◆ Input material:
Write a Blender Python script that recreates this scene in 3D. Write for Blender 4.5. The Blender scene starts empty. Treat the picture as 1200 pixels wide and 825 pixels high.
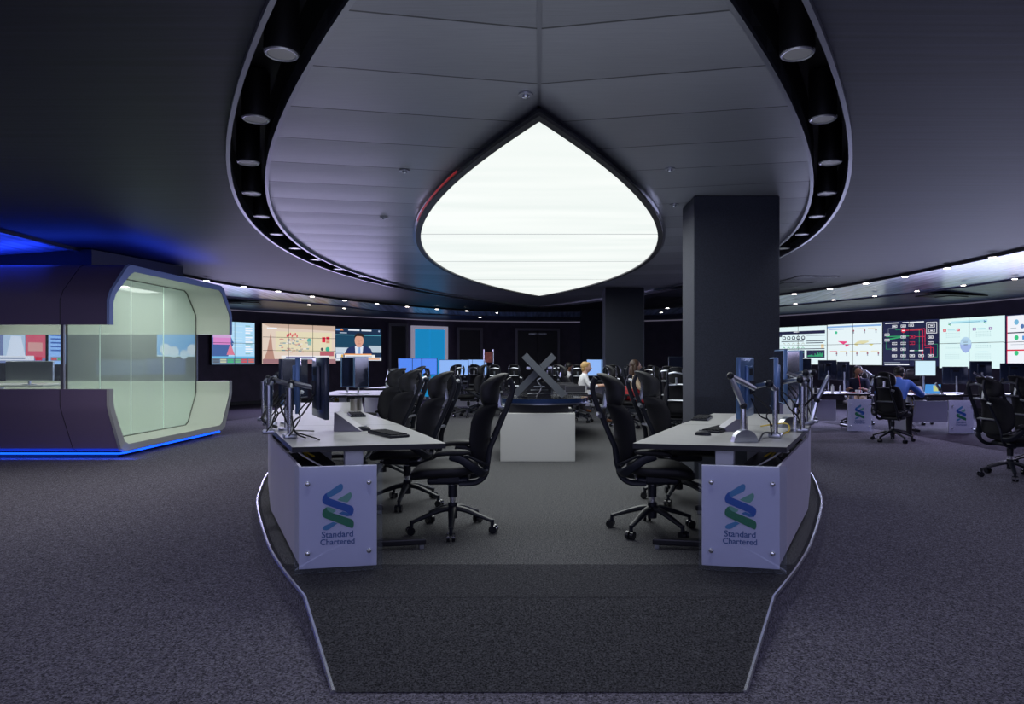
import bpy, bmesh, math, random
from mathutils import Vector, Matrix
random.seed(7)
PI = math.pi
COL = bpy.context.scene.collection
CZ = 1.3            # eye height above the raised floor
F0 = -0.1           # level of the surrounding floor

# ------------------------------------------------------------------ materials
def mat(name, col, rough=.5, metal=0., emit=None, es=0., noise=None, bump=0., nscale=50., trans=0., alpha=1., spec=.5, coat=0.):
    m = bpy.data.materials.new(name); m.use_nodes = True
    nt = m.node_tree; b = nt.nodes['Principled BSDF']
    b.inputs['Base Color'].default_value = (*col, 1); b.inputs['Roughness'].default_value = rough
    b.inputs['Metallic'].default_value = metal; b.inputs['Specular IOR Level'].default_value = spec
    b.inputs['Transmission Weight'].default_value = trans; b.inputs['Alpha'].default_value = alpha
    b.inputs['Coat Weight'].default_value = coat
    if emit: b.inputs['Emission Color'].default_value = (*emit, 1); b.inputs['Emission Strength'].default_value = es
    if noise or bump:
        tc = nt.nodes.new('ShaderNodeTexCoord'); n = nt.nodes.new('ShaderNodeTexNoise')
        n.inputs['Scale'].default_value = nscale; n.inputs['Detail'].default_value = 4
        nt.links.new(tc.outputs['Object'], n.inputs['Vector'])
        if noise:
            r = nt.nodes.new('ShaderNodeValToRGB')
            r.color_ramp.elements[0].position = .3; r.color_ramp.elements[1].position = .7
            r.color_ramp.elements[0].color = (*[c*(1-noise) for c in col], 1)
            r.color_ramp.elements[1].color = (*[min(1, c*(1+noise)) for c in col], 1)
            nt.links.new(n.outputs['Fac'], r.inputs['Fac']); nt.links.new(r.outputs['Color'], b.inputs['Base Color'])
        if bump:
            bp = nt.nodes.new('ShaderNodeBump'); bp.inputs['Strength'].default_value = bump; bp.inputs['Distance'].default_value = .004
            nt.links.new(n.outputs['Fac'], bp.inputs['Height']); nt.links.new(bp.outputs['Normal'], b.inputs['Normal'])
    return m

def carpet_mat(name, base, tint, big):
    m = bpy.data.materials.new(name); m.use_nodes = True; nt = m.node_tree; N = nt.nodes; L = nt.links
    b = N['Principled BSDF']; b.inputs['Roughness'].default_value = .95; b.inputs['Specular IOR Level'].default_value = .1
    tc = N.new('ShaderNodeTexCoord')
    n1 = N.new('ShaderNodeTexNoise'); n1.inputs['Scale'].default_value = 105; n1.inputs['Detail'].default_value = 3; n1.inputs['Roughness'].default_value = .7
    n2 = N.new('ShaderNodeTexNoise'); n2.inputs['Scale'].default_value = big; n2.inputs['Detail'].default_value = 2
    n3 = N.new('ShaderNodeTexNoise'); n3.inputs['Scale'].default_value = 28; n3.inputs['Detail'].default_value = 3
    for n in (n1, n2, n3): L.new(tc.outputs['Object'], n.inputs['Vector'])
    r = N.new('ShaderNodeValToRGB'); r.color_ramp.elements[0].position = .38; r.color_ramp.elements[1].position = .64
    r.color_ramp.elements[0].color = (*[c*.22 for c in base], 1); r.color_ramp.elements[1].color = (*[c*1.95 for c in base], 1)
    L.new(n1.outputs['Fac'], r.inputs['Fac'])
    mx = N.new('ShaderNodeMix'); mx.data_type = 'RGBA'; mx.blend_type = 'MULTIPLY'; mx.inputs['Factor'].default_value = .6
    r2 = N.new('ShaderNodeValToRGB'); r2.color_ramp.elements[0].color = (*tint, 1); r2.color_ramp.elements[1].color = (1.0, 1.0, 1.0, 1)
    r2.color_ramp.elements[0].position = .35; r2.color_ramp.elements[1].position = .65
    L.new(n3.outputs['Fac'], r2.inputs['Fac'])
    L.new(r.outputs['Color'], mx.inputs['A']); L.new(r2.outputs['Color'], mx.inputs['B'])
    L.new(mx.outputs['Result'], b.inputs['Base Color'])
    bp = N.new('ShaderNodeBump'); bp.inputs['Strength'].default_value = .5; bp.inputs['Distance'].default_value = .006
    L.new(n1.outputs['Fac'], bp.inputs['Height']); L.new(bp.outputs['Normal'], b.inputs['Normal'])
    return m

def math_node(N, L, op, a, b=None):
    n = N.new('ShaderNodeMath'); n.operation = op
    for i, v in enumerate((a, b)):
        if v is None: continue
        if isinstance(v, (int, float)): n.inputs[i].default_value = v
        else: L.new(v, n.inputs[i])
    return n.outputs[0]

def metal_panel_mat():
    m = bpy.data.materials.new('brushed_ceiling_metal'); m.use_nodes = True; nt = m.node_tree; N = nt.nodes; L = nt.links
    b = N['Principled BSDF']; b.inputs['Metallic'].default_value = .35; b.inputs['Roughness'].default_value = .36
    tc = N.new('ShaderNodeTexCoord'); sp = N.new('ShaderNodeSeparateXYZ'); L.new(tc.outputs['Object'], sp.inputs[0])
    ax = math_node(N, L, 'ABSOLUTE', sp.outputs['X'])
    v = math_node(N, L, 'ADD', sp.outputs['Y'], math_node(N, L, 'MULTIPLY', ax, .2))
    v = math_node(N, L, 'DIVIDE', v, .74)
    fr = math_node(N, L, 'FRACT', v)
    seam = math_node(N, L, 'LESS_THAN', fr, .022)
    seam2 = math_node(N, L, 'LESS_THAN', ax, .012)
    seam = math_node(N, L, 'MAXIMUM', seam, 0)
    fl = math_node(N, L, 'FLOOR', v)
    wn = N.new('ShaderNodeTexWhiteNoise'); wn.noise_dimensions = '1D'; L.new(fl, wn.inputs['W'])
    ns = N.new('ShaderNodeTexNoise'); mp = N.new('ShaderNodeMapping'); mp.inputs['Scale'].default_value = (2, 60, 1)
    L.new(tc.outputs['Object'], mp.inputs[0]); L.new(mp.outputs[0], ns.inputs['Vector']); ns.inputs['Scale'].default_value = 2
    t = math_node(N, L, 'ADD', math_node(N, L, 'MULTIPLY', wn.outputs['Value'], .09), math_node(N, L, 'MULTIPLY', ns.outputs['Fac'], .08))
    t = math_node(N, L, 'ADD', t, .21)
    t = math_node(N, L, 'MULTIPLY', t, math_node(N, L, 'SUBTRACT', 1, math_node(N, L, 'MULTIPLY', seam, .8)))
    cc = N.new('ShaderNodeCombineColor'); L.new(math_node(N, L, 'MULTIPLY', t, .96), cc.inputs[0]); L.new(t, cc.inputs[1]); L.new(math_node(N, L, 'MULTIPLY', t, 1.12), cc.inputs[2])
    L.new(cc.outputs[0], b.inputs['Base Color'])
    bp = N.new('ShaderNodeBump'); bp.inputs['Distance'].default_value = .01; bp.inputs['Strength'].default_value = .6
    pil = math_node(N, L, 'SINE', math_node(N, L, 'MULTIPLY', fr, PI))
    L.new(math_node(N, L, 'MULTIPLY', pil, .5), bp.inputs['Height']); L.new(bp.outputs['Normal'], b.inputs['Normal'])
    return m

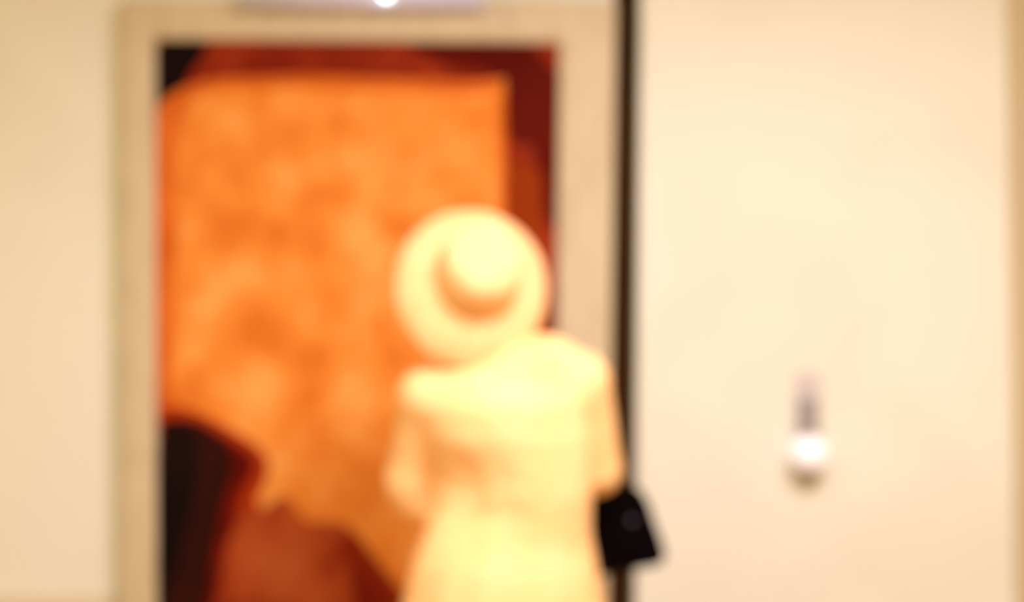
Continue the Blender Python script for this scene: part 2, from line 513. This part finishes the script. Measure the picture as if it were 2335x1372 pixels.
# ------------------------------------------------------------------ the person
person = empty('person', (-.02, 3.32, 0))
tag(person, 'person seen from behind in cream shirt and straw hat facing the painting', 'person')
HC = Vector((-.086, 3.27, 1.586))                       # centre of the hat brim
HAX = Vector((.27, -.86, .45)).normalized()             # where the crown points
HEAD = HC - HAX * .055 + Vector((.012, .015, -.010))    # centre of the head
up = Vector((.02, -.52, .85)).normalized()              # head tipped back
fwd = (Vector((-.12, .86, .5)) - up * Vector((-.12, .86, .5)).dot(up)).normalized()
rt = fwd.cross(up).normalized()
HR = np.array([list(rt), list(fwd), list(up)]).T        # columns: right, forward, up
def hp(r, f, u): return list(HEAD + rt * r + fwd * f + up * u)

s = Soft((-.42, 3.02, -.005), (.40, 3.80, 1.72), .006)
# trunk
s.loft([(.80, -.012, 3.315, .150, .095), (.92, -.012, 3.32, .165, .105), (1.06, -.006, 3.325, .135, .090), (1.20, -.005, 3.315, .155, .098), (1.32, -.01, 3.31, .150, .085)], .04)
SHL, SHR = (-.195, 3.315, 1.285), (.165, 3.315, 1.325)
ELL, ELR = (-.258, 3.375, 1.040), (.218, 3.385, 1.085)
WRL, WRR = (-.125, 3.575, 1.110), (.090, 3.585, 1.130)
s.cap((-.03, 3.31, 1.33), SHL, .055, .050, .05); s.cap((.0, 3.31, 1.34), SHR, .055, .052, .05)
s.cap(SHL, ELL, .047, .037, .03); s.cap(SHR, ELR, .047, .037, .03)
s.cap(ELL, WRL, .037, .024, .02); s.cap(ELR, WRR, .037, .024, .02)
# neck and head
s.cap((-.03, 3.30, 1.35), hp(0, -.012, -.085), .055, .050, .03)
s.ell(hp(0, -.008, .03), (.074, .094, .088), .02, HR)
s.ell(hp(0, .018, -.035), (.058, .066, .085), .03, HR)
s.ell(hp(0, .058, -.098), (.026, .024, .020), .025, HR)          # chin
s.cap(hp(0, .080, .012), hp(0, .105, -.028), .008, .013, .012)    # nose
s.ell(hp(.012, .094, -.031), (.008, .009, .007), .008, HR); s.ell(hp(-.012, .094, -.031), (.008, .009, .007), .008, HR)
for sd in (-1, 1):
    s.ell(hp(sd * .031, .086, .010), (.015, .010, .010), .012, HR, cut=True)   # eye sockets
    s.cap(hp(sd * .014, .086, .027), hp(sd * .046, .074, .028), .008, .006, .012)   # brow ridge
    s.ell(hp(sd * .041, .064, -.022), (.020, .018, .016), .02, HR)              # cheek
    s.ell(hp(sd * .078, -.006, -.004), (.008, .018, .031), .008, HR)            # ear
    s.ell(hp(sd * .087, .002, .0), (.006, .009, .016), .006, HR, cut=True)
s.ell(hp(0, .084, -.060), (.022, .009, .006), .008, HR); s.ell(hp(0, .082, -.071), (.019, .009, .006), .008, HR)
s.cap(hp(-.019, .094, -.0655), hp(.019, .094, -.0655), .003, .003, .004, cut=True)
# legs and feet
for sd, hx, ax_ in ((-1, -.092, -.115), (1, .072, .095)):
    s.cap((hx, 3.32, .82), (hx + sd * .005, 3.325, .46), .085, .055, .04)
    s.cap((hx + sd * .005, 3.325, .46), (ax_, 3.315, .085), .052, .036, .03)
    s.cap((ax_, 3.29, .045), (ax_ + sd * .015, 3.47, .035), .034, .026, .02)
# hands: palm, four fingers of unequal length, thumb leaving the side of the palm
def hand(wr, dirv, side):
    wr = Vector(wr); dv = Vector(dirv).normalized()
    lat = Vector((0, 0, 1)).cross(dv).normalized() * side      # across the palm, towards the thumb... turned upward below
    nrm = dv.cross(lat).normalized()
    lat = (lat * .25 + Vector((0, 0, 1)) * .95)
    lat = (lat - dv * lat.dot(dv)).normalized()
    inw = dv.cross(lat).normalized()
    if inw.x * side < 0: inw = -inw                             # the palm faces the other hand
    for t in (-.026, -.009, .009, .026):
        s.cap(wr + lat * t * .6 + dv * .005, wr + dv * .075 + lat * t, .014, .011, .012)
    for t, L in ((.028, .068), (.0095, .078), (-.0095, .072), (-.028, .056)):
        a = wr + dv * .082 + lat * t
        b = a + (dv * .86 + inw * .5).normalized() * L * .45
        c = b + (dv * .45 + inw * .9).normalized() * L * .33
        e = c + (dv * .05 + inw).normalized() * L * .27
        s.cap(a, b, .0092, .0085, .004); s.cap(b, c, .0085, .008, .004); s.cap(c, e, .008, .0068, .004)
    a = wr + dv * .022 + lat * .026
    b = a + (dv * .55 + lat * .75 + inw * .35).normalized() * .040
    c = b + (dv * .8 + lat * .25 + inw * .55).normalized() * .030
    s.cap(a, b, .013, .0105, .012); s.cap(b, c, .010, .008, .004)
hand(WRL, (.40, .90, .25), 1)
hand(WRR, (-.42, .88, .25), -1)
body = link('body', s.mesh('body'), M['skin'], person)

for sd in (-1, 1):
    e = HEAD + rt * sd * .031 + fwd * .0735 + up * .010
    ey = bm_obj('eye', lathe([(.001, -.012), (.0085, -.0085), (.012, 0), (.0085, .0085), (.001, .012)], e, fwd, 20), M['white_eye'], person, True)
    bm_obj('iris', lathe([(.0055, 0), (.0045, .0012), (.001, .0016)], e + fwd * .0109, fwd, 16), M['iris'], ey, True)
    bm_obj('eyebrow', tube([hp(sd * .014, .0935, .031), hp(sd * .030, .0915, .036), hp(sd * .047, .079, .031)], [.003, .0035, .002], 8), M['hair'], person, True)
s = Soft((-.30, 3.02, 1.36), (.12, 3.46, 1.72), .005)
s.ell(hp(0, -.020, .040), (.084, .096, .090), .02, HR)
s.ell(hp(0, -.055, -.035), (.066, .052, .065), .03, HR)
s.ell(hp(0, .095, -.03), (.085, .075, .10), .02, HR, cut=True)
link('hair', s.mesh('hair'), M['hair'], person)

# shirt: one loose cotton garment with sleeves
def folds(x, y, Z):
    back = (y < .4)
    crease = sum(a * np.exp(-((Z - z0 - sl * x - .03 * np.sin(4 * x + ph)) / w) ** 2) * np.exp(-((x - x0) / sp) ** 2)
                 for a, z0, sl, ph, w, x0, sp in ((.030, 1.10, .06, 0, .012, -.45, .40), (.026, 1.03, .09, 1, .012, -.35, .45), (.022, 1.15, -.05, 2, .012, .5, .4),
                                                  (.022, 1.06, -.08, .5, .013, .45, .4), (.018, .97, .05, 2, .014, .1, .5), (.016, 1.24, -.03, 3, .012, .0, .5)))
    return crease * back + .020 * np.sin(9 * x + 14 * Z) * np.exp(-((Z - 1.05) / .12) ** 2) + .012 * np.sin(17 * x - 5 * Z) * np.exp(-((Z - .82) / .14) ** 2)
s = Soft((-.40, 3.04, .70), (.36, 3.70, 1.48), .006)
s.loft([(.735, -.022, 3.320, .252, .195), (.80, -.020, 3.320, .244, .188), (.86, -.018, 3.318, .232, .176), (.93, -.012, 3.322, .212, .152),
        (1.0, -.006, 3.330, .192, .136), (1.08, -.004, 3.325, .185, .137), (1.18, -.014, 3.305, .212, .148), (1.26, -.020, 3.302, .220, .142), (1.31, -.024, 3.305, .212, .116), (1.345, -.02, 3.31, .17, .084)], .03, 2.05, folds)
s.cap((-.06, 3.305, 1.325), (-.212, 3.290, 1.282), .060, .066, .05)
s.cap((-.03, 3.305, 1.37), (.085, 3.31, 1.350), .058, .075, .05)
s.cap((.085, 3.31, 1.352), (.170, 3.315, 1.318), .074, .072, .04)
s.cap((-.214, 3.295, 1.275), (-.257, 3.370, 1.06), .068, .062, .022)
s.cap((-.257, 3.370, 1.06), (-.246, 3.375, 1.005), .064, .052, .03)
s.cap((.176, 3.315, 1.310), (.218, 3.385, 1.085), .073, .064, .014)
s.cap(ELL, (-.140, 3.553, 1.102), .056, .040, .02)
s.cap(ELR, (.102, 3.566, 1.125), .058, .040, .02)
s.cap((-.035, 3.31, 1.350), (-.045, 3.318, 1.378), .064, .062, .02)
s.ell((.07, 3.262, 1.06), (.11, .085, .15), .08)
s.ell((-.135, 3.185, 1.045), (.045, .022, .075), .05, cut=True)
shirt = link('shirt', s.mesh('shirt'), M['shirt'], person)
for w, dv in ((WRL, (.40, .90, .25)), (WRR, (-.42, .88, .25))):
    dv = Vector(dv).normalized()
    c = Vector(w) - dv * .045
    bm_obj('cuff', tube([c, c + dv * .008, c + dv * .040, c + dv * .046], [.041, .043, .040, .036], 24), M['shirt'], shirt, True)

# collar, hem band, yoke seam, button placket
cc = Vector((-.045, 3.318, 1.366)); ca = Vector((-.12, .10, 1)).normalized()
bm_obj('collar', lathe([(.066, -.012), (.080, -.020), (.083, -.014), (.076, .006), (.071, .022), (.067, .024), (.064, .010)], cc, ca, 40, (1.0, 1.0), close=True), M['shirt'], shirt, True)
def ring_at(z, cx, cy, a, b, w, t, e=2.05, n=72):
    bm = bmesh.new(); rows = []
    for dz, g in ((-w, 0), (-w, t), (w, t), (w, 0)):
        row = []
        for k in range(n):
            th = 2 * math.pi * k / n
            c_, s_ = math.cos(th), math.sin(th)
            rr = (abs(c_) ** e + abs(s_) ** e) ** (-1 / e)
            row.append(bm.verts.new((cx + (a + g) * rr * c_, cy + (b + g) * rr * s_, z + dz)))
        rows.append(row)
    for r0, r1 in zip(rows, rows[1:] + rows[:1]):
        for k in range(n): bm.faces.new((r0[k], r0[(k + 1) % n], r1[(k + 1) % n], r1[k]))
    return bm
bm_obj('hem_band', ring_at(.748, -.022, 3.320, .250, .194, .013, .004), M['shirt'], shirt, True)
for z, y in ((1.28, 3.446), (1.19, 3.456), (1.10, 3.463), (1.01, 3.467), (.92, 3.476), (.83, 3.500)):
    bm_obj('button', lathe([(.007, -.006), (.0075, .001), (.006, .0025), (.002, .0018)], (-.01, y, z), (0, 1, 0), 14), M['clasp'], shirt, True)

# trousers and shoes
s = Soft((-.36, 3.12, .02), (.32, 3.56, 1.0), .008)
s.loft([(.78, -.012, 3.32, .185, .125), (.86, -.012, 3.32, .185, .128), (.95, -.01, 3.325, .165, .110)], .03)
for sd, hx, ax_ in ((-1, -.095, -.118), (1, .075, .098)):
    s.cap((hx, 3.32, .80), (hx, 3.325, .46), .100, .078, .03)
    s.cap((hx, 3.325, .46), (ax_, 3.318, .10), .078, .064, .02)
link('trousers', s.mesh('trousers'), M['trousers'], person)
for sd, ax_ in ((-1, -.115), (1, .095)):
    s = Soft((ax_ - .12, 3.16, 0.002), (ax_ + .12, 3.62, .16), .006)
    s.loft([(.010, ax_ + sd * .008, 3.375, .050, .148), (.03, ax_ + sd * .008, 3.375, .050, .148), (.06, ax_ + sd * .006, 3.360, .046, .130), (.085, ax_, 3.315, .044, .075), (.11, ax_, 3.305, .045, .052)], .02, 2.2)
    link('shoe', s.mesh('shoe'), M['shoe'], person)

# the hat
def flop(p, a, r):
    if r > .12:
        t = (r - .112) / .09
        p.z += -.018 * t - (.050 + .012 * math.cos(a - 3.9)) * t * t + .005 * math.sin(2 * a + .6) * t
    return p
prof = [(.112, .0), (.125, -.002), (.15, -.003), (.175, -.003), (.193, -.003), (.197, -.006), (.193, -.009), (.175, -.009), (.15, -.009), (.125, -.008), (.106, -.006)]
hat = bm_obj('hat', lathe(prof, HC, HAX, 72, (1.0, 1.16), flop, close=True), M['straw'], person, True)
hat['label'] = 'wide-brimmed cream straw hat tipped back on the head'
crown = [(.116, -.008), (.117, .004), (.115, .025), (.112, .055), (.105, .082), (.092, .100), (.068, .110), (.035, .114), (.004, .115)]
bm_obj('crown', lathe(crown, HC, HAX, 64, (.96, 1.06)), M['straw'], hat, True)

# ------------------------------------------------------------------ black handbag in the crook of the arm
BD = 3.50
def bp(px, py):
    return P(px, py, BD)
bag = empty('handbag', (*[bp(1420, 1290)[0], BD], bp(1420, 1290)[1]))
tag(bag, 'black leather handbag hanging from the crook of the right arm', 'bag')
pts = [bp(*p) for p in [(1335, 1312), (1325, 1240), (1335, 1150), (1350, 1118), (1430, 1102), (1458, 1112), (1478, 1140), (1492, 1185), (1512, 1240), (1516, 1268), (1500, 1284), (1450, 1292), (1380, 1306)]]
pts = smooth_poly(pts, 1)
bm = bmesh.new()
rows = []
cx = sum(p[0] for p in pts) / len(pts); cz = sum(p[1] for p in pts) / len(pts)
for y, f in ((-.052, .78), (-.050, .90), (-.038, .98), (0, 1.0), (.038, .98), (.050, .90), (.052, .78)):
    row = []
    for x, z in pts:
        th = .45 + .55 * min(1, max(0, (bp(0, 1110)[1] - z) / .20))     # slimmer at the mouth
        row.append(bm.verts.new((cx + (x - cx) * f, BD + y * th, cz + (z - cz) * f)))
    rows.append(row)
n = len(pts)
for r0, r1 in zip(rows, rows[1:]):
    for k in range(n): bm.faces.new((r0[k], r0[(k + 1) % n], r1[(k + 1) % n], r1[k]))
bm.faces.new(rows[0]); bm.faces.new(rows[-1][::-1])
bm_obj('bag_body', bm, M['leather'], bag, True)
def spline(pts, n=5):
    pts = [Vector(p) for p in pts]
    out = []
    for i in range(len(pts) - 1):
        p0, p1, p2, p3 = pts[max(i - 1, 0)], pts[i], pts[i + 1], pts[min(i + 2, len(pts) - 1)]
        for k in range(n):
            t = k / n
            out.append(.5 * (2 * p1 + (p2 - p0) * t + (2 * p0 - 5 * p1 + 4 * p2 - p3) * t * t + (3 * p1 - p0 - 3 * p2 + p3) * t ** 3))
    return out + [pts[-1]]
for dv in (-.015, .015):                     # two handles looped over the forearm
    off = Vector((-.54, .84, 0)) * dv
    base = [(.232, 3.50, 1.002), (.160, 3.492, 1.022), (.095, 3.483, 1.055), (.085, 3.478, 1.109), (.102, 3.487, 1.157), (.139, 3.509, 1.175),
            (.176, 3.533, 1.157), (.194, 3.5435, 1.109), (.237, 3.535, 1.053), (.312, 3.505, 1.002)]
    hpath = [Vector(q) + off * (.4 if i in (0, 9) else 1) for i, q in enumerate(base)]
    bm_obj('handle', tube(spline(hpath), .006, 10), M['leather'], bag, True)
p = Vector((bp(1437, 1180)[0], BD - .050, bp(1437, 1180)[1]))
bm_obj('clasp', lathe([(.001, -.004), (.0075, -.003), (.0085, .002), (.006, .006), (.001, .0075)], p, (.1, -1, .1), 20), M['clasp'], bag, True)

◆ Exercise brief:
Only the lines from the one containing "Continue the Blender" through the one containing "def hp(r, f, u): return" are to be reproduced, exactly as they appear.

◆ Solution to this task:
Continue the Blender Python script for this scene: part 2, from line 513. This part finishes the script. Measure the picture as if it were 2335x1372 pixels.
# ------------------------------------------------------------------ the person
person = empty('person', (-.02, 3.32, 0))
tag(person, 'person seen from behind in cream shirt and straw hat facing the painting', 'person')
HC = Vector((-.086, 3.27, 1.586))                       # centre of the hat brim
HAX = Vector((.27, -.86, .45)).normalized()             # where the crown points
HEAD = HC - HAX * .055 + Vector((.012, .015, -.010))    # centre of the head
up = Vector((.02, -.52, .85)).normalized()              # head tipped back
fwd = (Vector((-.12, .86, .5)) - up * Vector((-.12, .86, .5)).dot(up)).normalized()
rt = fwd.cross(up).normalized()
HR = np.array([list(rt), list(fwd), list(up)]).T        # columns: right, forward, up
def hp(r, f, u): return list(HEAD + rt * r + fwd * f + up * u)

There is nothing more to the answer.